Marzouki seemed out of place when he arrived to sit in his predecessor's spectacularly overstuffed chair.
Rather
than being a strongman, he's a soft-spoken doctor and human-rights
activist who was jailed for several months by Ben Ali back in 1994. And
the palace no longer seems to fit the job description of its current
occupation.
The president of Tunisia no longer calls every shot.
Marzouki was chosen by the elected members of a new constitutional
assembly. And his current term, which began last December, is only
supposed to last a year while the assembly writes a new constitution.
Yet
he calls it a "dangerous year" because expectations are running high
and jobs are scarce following the revolution. When we visited, Marzouki
was wrestling with the assembly.
Preventing A New Dictatorship
We asked him how he was adjusting to his new job, whose parameters are still being defined.
"When
you have been under dictatorship for over five decades your main
problem is to prevent a new dictatorship," he said. "So now we are
discussing about how to share power between the prime minister and the
president so that no one can become dictator."
One example of this
balancing act concerns the former prime minister of neighboring Libya,
who fled to Tunisia as Moammar Gadhafi's regime was crumbling.
Tunisia's
justice minister said the former Libyan official would be returned home
for trial. But Marzouki said he would block the extradition.
"They
came to me and said, 'Mr. President, it's the national interest of
Tunisia to return this man back to Libya.' And my response is that
Tunisia has interests, but also has honor," Marzouki said. "You want to
make sure he gets a fair trial when he goes back to Libya — if he goes
at all."
The Tunisian president said his position was informed by his earlier work.
"Before
being president of Tunisia, I was a human-rights activist and I will
never return a man that I'm quite sure that he could be subjected to
torture, or the death penalty, and so forth, so I'm not going to return
him," Marzouki said.
We asked if there would have ever been such a discussion under in Tunisia under Ben Ali.
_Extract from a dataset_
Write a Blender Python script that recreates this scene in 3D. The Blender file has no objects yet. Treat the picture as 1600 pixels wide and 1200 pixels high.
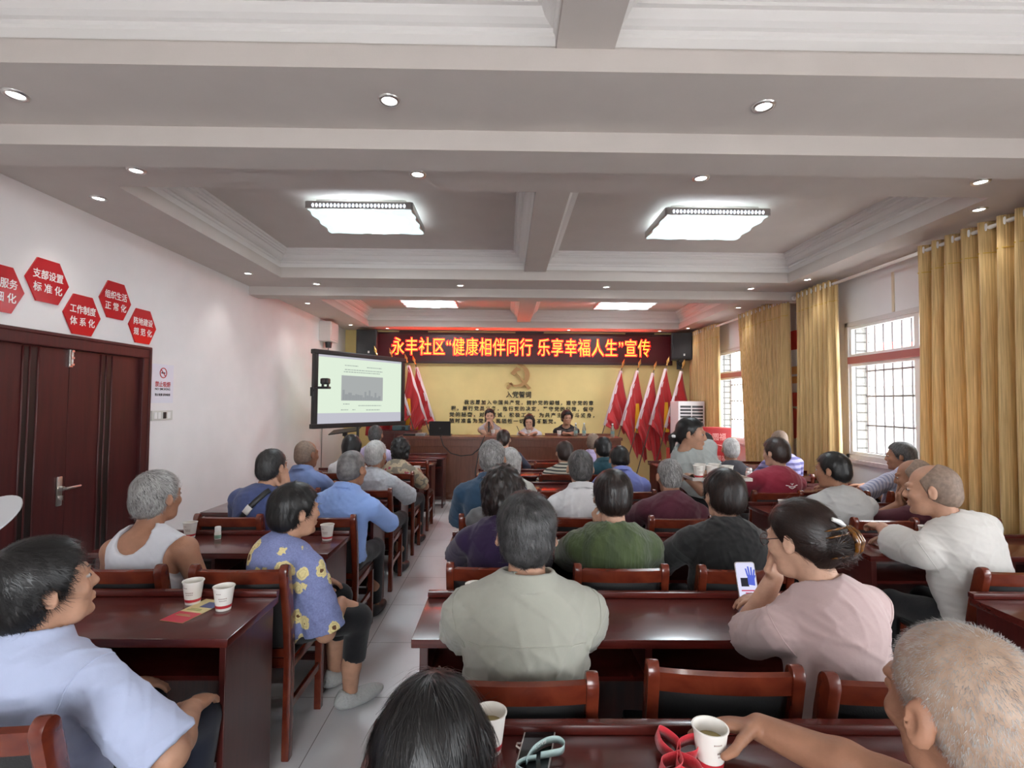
import bpy, bmesh, math, random
import numpy as np
from mathutils import Vector, Matrix, Euler

random.seed(7)
SC = bpy.context.scene
COL = SC.collection
R = math.radians

# ------------------------------------------------------------------ camera
def make_camera(yaw=0.7, pitch=2.08, roll=0.46):
    y, p, r = R(yaw), R(pitch), R(roll)
    fw = Vector((math.sin(y)*math.cos(p), math.cos(y)*math.cos(p), math.sin(p)))
    rt = Vector((math.cos(y), -math.sin(y), 0))
    up = rt.cross(fw)
    rr = rt*math.cos(r) + up*math.sin(r)
    uu = -rt*math.sin(r) + up*math.cos(r)
    cd = bpy.data.cameras.new('camera')
    cd.sensor_fit = 'HORIZONTAL'
    cd.sensor_width = 36.0
    cd.lens = 18.0
    cd.clip_start = 0.05
    co = bpy.data.objects.new('camera', cd)
    COL.objects.link(co)
    m = Matrix((rr, uu, -fw)).transposed().to_4x4()
    m.translation = Vector((0, 0, 1.55))
    co.matrix_world = m
    SC.camera = co
make_camera()

# ------------------------------------------------------------------ light and exposure
SC.view_settings.view_transform = 'Standard'
SC.view_settings.look = 'None'
SC.view_settings.exposure = 0.26
SC.view_settings.gamma = 1.0
SC.view_settings.use_curve_mapping = False
wd = bpy.data.worlds.new('world')
SC.world = wd
wd.use_nodes = True
_bg = wd.node_tree.nodes['Background']
_bg.inputs[0].default_value = (0.93, 0.97, 1.0, 1)
_bg.inputs[1].default_value = 15.0
SC.cycles.max_bounces = 8
SC.cycles.diffuse_bounces = 5
SC.cycles.glossy_bounces = 4
SC.cycles.sample_clamp_indirect = 6.0
LAMP_E = 21.0         # emission of the ceiling lamp diffusers
SPOT_W = 8.0          # watts of each downlight
SIGN_E = 20.0          # emission of the sign's letters

# ------------------------------------------------------------------ materials
_MC = {}
def mat(name, col, rough=0.6, metal=0.0, var=0.0, vscale=6.0, bump=0.0, bscale=60.0, spec=0.5, coat=0.0, emit=None, estr=0.0,
        stretch=(1, 1, 1), trans=0.0, alpha=1.0, col2=None, sheen=0.0, sss=0.0, thr=None):
    if name in _MC: return _MC[name]
    m = bpy.data.materials.new(name); m.use_nodes = True
    nt = m.node_tree; N = nt.nodes; Lk = nt.links
    b = N['Principled BSDF']
    b.inputs['Base Color'].default_value = (*col, 1)
    b.inputs['Roughness'].default_value = rough
    b.inputs['Metallic'].default_value = metal
    b.inputs['Specular IOR Level'].default_value = spec
    if coat: b.inputs['Coat Weight'].default_value = coat; b.inputs['Coat Roughness'].default_value = 0.12
    if sheen: b.inputs['Sheen Weight'].default_value = sheen; b.inputs['Sheen Roughness'].default_value = 0.6
    if trans: b.inputs['Transmission Weight'].default_value = trans; b.inputs['IOR'].default_value = 1.33
    if sss: b.inputs['Subsurface Weight'].default_value = sss; b.inputs['Subsurface Radius'].default_value = (0.02, 0.008, 0.004); b.inputs['Subsurface Scale'].default_value = 0.5
    if emit is not None:
        b.inputs['Emission Color'].default_value = (*emit, 1); b.inputs['Emission Strength'].default_value = estr
    if var or bump:
        tc = N.new('ShaderNodeTexCoord'); mp = N.new('ShaderNodeMapping')
        mp.inputs['Scale'].default_value = stretch
        Lk.new(tc.outputs['Object'], mp.inputs['Vector'])
    if var:
        nz = N.new('ShaderNodeTexNoise'); nz.inputs['Scale'].default_value = vscale; nz.inputs['Detail'].default_value = 5
        Lk.new(mp.outputs[0], nz.inputs['Vector'])
        rp = N.new('ShaderNodeValToRGB')
        c2 = col2 if col2 else tuple(min(1, c*(1+var)) for c in col)
        c1 = col if col2 else tuple(c*(1-var) for c in col)
        rp.color_ramp.elements[0].color = (*c1, 1); rp.color_ramp.elements[1].color = (*c2, 1)
        lo, hi = thr if thr else (0.3, 0.7)
        rp.color_ramp.elements[0].position = lo; rp.color_ramp.elements[1].position = hi
        Lk.new(nz.outputs['Fac'], rp.inputs[0]); Lk.new(rp.outputs[0], b.inputs['Base Color'])
    if bump:
        n2 = N.new('ShaderNodeTexNoise'); n2.inputs['Scale'].default_value = bscale; n2.inputs['Detail'].default_value = 4
        Lk.new(mp.outputs[0], n2.inputs['Vector'])
        bp = N.new('ShaderNodeBump'); bp.inputs['Strength'].default_value = bump; bp.inputs['Distance'].default_value = 0.01
        Lk.new(n2.outputs['Fac'], bp.inputs['Height']); Lk.new(bp.outputs[0], b.inputs['Normal'])
    _MC[name] = m
    return m

# ------------------------------------------------------------------ mesh builder
class MB:
    def __init__(s): s.v = []; s.f = []; s.m = []
    def add(s, v, f, mi=0):
        o = len(s.v); s.v += [tuple(p) for p in v]
        s.f += [tuple(i+o for i in q) for q in f]; s.m += [mi]*len(f)
        return s
    def box(s, x0, x1, y0, y1, z0, z1, bev=0.0, mi=0, M=None):
        if bev:
            bm = bmesh.new(); bmesh.ops.create_cube(bm, size=1)
            for v in bm.verts: v.co = Vector(((x0+x1)/2+v.co.x*(x1-x0), (y0+y1)/2+v.co.y*(y1-y0), (z0+z1)/2+v.co.z*(z1-z0)))
            bmesh.ops.bevel(bm, geom=bm.edges[:], offset=bev, segments=2, profile=0.6, affect='EDGES')
            s.bm(bm, mi, M); return s
        v = [(x, y, z) for z in (z0, z1) for y in (y0, y1) for x in (x0, x1)]
        if M: v = [M @ Vector(p) for p in v]
        return s.add(v, [(0,2,3,1), (4,5,7,6), (0,1,5,4), (2,6,7,3), (0,4,6,2), (1,3,7,5)], mi)
    def bm(s, bm, mi=0, M=None):
        bm.verts.index_update()
        v = [(M @ x.co if M else x.co.copy()) for x in bm.verts]
        s.add(v, [[q.index for q in f.verts] for f in bm.faces], mi); bm.free(); return s
    def tube(s, pts, r, n=10, mi=0, cap=True, sx=1.0):
        pts = [Vector(p) for p in pts]; k = len(pts)
        rs = r if isinstance(r, (list, tuple)) else [r]*k
        rings = []; ref = None
        for i in range(k):
            d = (pts[min(i+1, k-1)]-pts[max(i-1, 0)]).normalized()
            if ref is None: ref = Vector((0, 0, 1)) if abs(d.z) < 0.9 else Vector((1, 0, 0))
            a = d.cross(ref).normalized(); b = a.cross(d).normalized(); ref = b
            rings.append([pts[i]+a*(math.cos(t)*rs[i]*sx)+b*(math.sin(t)*rs[i]) for t in [2*math.pi*j/n for j in range(n)]])
        v = [p for q in rings for p in q]
        f = [(i*n+j, i*n+(j+1) % n, (i+1)*n+(j+1) % n, (i+1)*n+j) for i in range(k-1) for j in range(n)]
        if cap: f += [tuple(range(n))[::-1], tuple((k-1)*n+j for j in range(n))]
        return s.add(v, f, mi)
    def lathe(s, prof, n=24, mi=0, c=(0, 0, 0), M=None):
        v = []; k = len(prof)
        for r, z in prof:
            for j in range(n):
                t = 2*math.pi*j/n; p = Vector((c[0]+r*math.cos(t), c[1]+r*math.sin(t), c[2]+z)); v.append(M @ p if M else p)
        f = [(i*n+j, i*n+(j+1) % n, (i+1)*n+(j+1) % n, (i+1)*n+j) for i in range(k-1) for j in range(n)]
        return s.add(v, f, mi)
    def prism(s, poly, h0, h1, mi=0, M=None):
        """poly in xy, extruded along z from h0 to h1, then mapped by M"""
        n = len(poly)
        v = [Vector((x, y, h0)) for x, y in poly]+[Vector((x, y, h1)) for x, y in poly]
        if M: v = [M @ p for p in v]
        f = [tuple(range(n))[::-1], tuple(range(n, 2*n))]+[(i, (i+1) % n, (i+1) % n+n, i+n) for i in range(n)]
        return s.add(v, f, mi)
    def mesh(s, name, smooth=False):
        me = bpy.data.meshes.new(name); me.from_pydata([tuple(p) for p in s.v], [], s.f)
        if any(s.m): me.polygons.foreach_set('material_index', s.m)
        bm = bmesh.new(); bm.from_mesh(me); bmesh.ops.recalc_face_normals(bm, faces=bm.faces[:]); bm.to_mesh(me); bm.free()
        if smooth: me.shade_smooth() if hasattr(me, 'shade_smooth') else None
        me.update(); return me

def obj(name, mb, mats, parent=None, smooth=False, loc=(0, 0, 0), rz=0.0, auto=None):
    me = mb.mesh(name) if isinstance(mb, MB) else mb
    for m in (mats if isinstance(mats, (list, tuple)) else [mats]): me.materials.append(m)
    if smooth or auto:
        me.polygons.foreach_set('use_smooth', [True]*len(me.polygons))
        if auto: me.set_sharp_from_angle(angle=R(auto))
    o = bpy.data.objects.new(name, me); COL.objects.link(o)
    o.location = loc; o.rotation_euler = (0, 0, rz)
    if parent: o.parent = parent
    return o

def tag(o, label, cat, group=None):
    o['label'] = label; o['category'] = cat
    if group: o['group'] = group
    return o
def thing(name, label, cat, loc=(0, 0, 0), rz=0.0, group=None):
    o = bpy.data.objects.new(name, None); COL.objects.link(o); o.empty_display_size = 0.1
    o.location = loc; o.rotation_euler = (0, 0, rz)
    return tag(o, label, cat, group)
def struct(name, mb, mats, parent=None, **k):
    o = obj(name, mb, mats, parent, **k)
    if parent is None: o['kind'] = 'structure'
    return o
def dup(root, loc, rz, label, group=None, scale=None):
    r = root.copy(); COL.objects.link(r); r.location = loc; r.rotation_euler = (0, 0, rz); r['label'] = label
    if group: r['group'] = group
    if scale: r.scale = scale
    for ch in list(root.children):
        c = ch.copy(); COL.objects.link(c); c.parent = r
        for g in list(ch.children):
            d = g.copy(); COL.objects.link(d); d.parent = c
    return r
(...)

"Of course not, and you know it," he said.
A Troubled Economy
We
also asked the president about the economy, which has been struggling
since the revolution and suffers from an unemployment rate of about 18
percent.
"It's our main problem. It's a huge challenge. And we do
know that if we cannot succeed in tackling this issue — giving jobs to
people — then we can have a revolution within the revolution," he said.
"This is why we're working hard to attract investment. Because it's
really a matter of death or life for democracy in Tunisia."
As a
Mediterranean nation, Tunisia has been outward-looking and open to other
countries, including those in Europe, whose tourists have long flocked
to Tunisia's sunny beaches. But the revolution has hurt tourism and
other industries, and the president called on the West to assist Tunisia
and its troubled economy.
"We badly need the help of our friends
in Europe, in the United States, because Tunisia is now a kind of lab —
the whole Arab world is watching," he said. "This year, which is the
most dangerous year because it's the year after the revolution, and the
level of expectation is very, very high. And people are waiting for
everything — for a miracle."
The new government, he said, faced great pressure to deliver.
"People
are really expecting a rapid and massive solution to the problems," he
said. "But what we are trying to do is to tell them that now for the
first time they are free. For the first time they have no corrupt
government. For the first time they have men and women working hard to
resolve their problem and they don't have any other solution, [any]
other choice, than to wait for the result of this policy."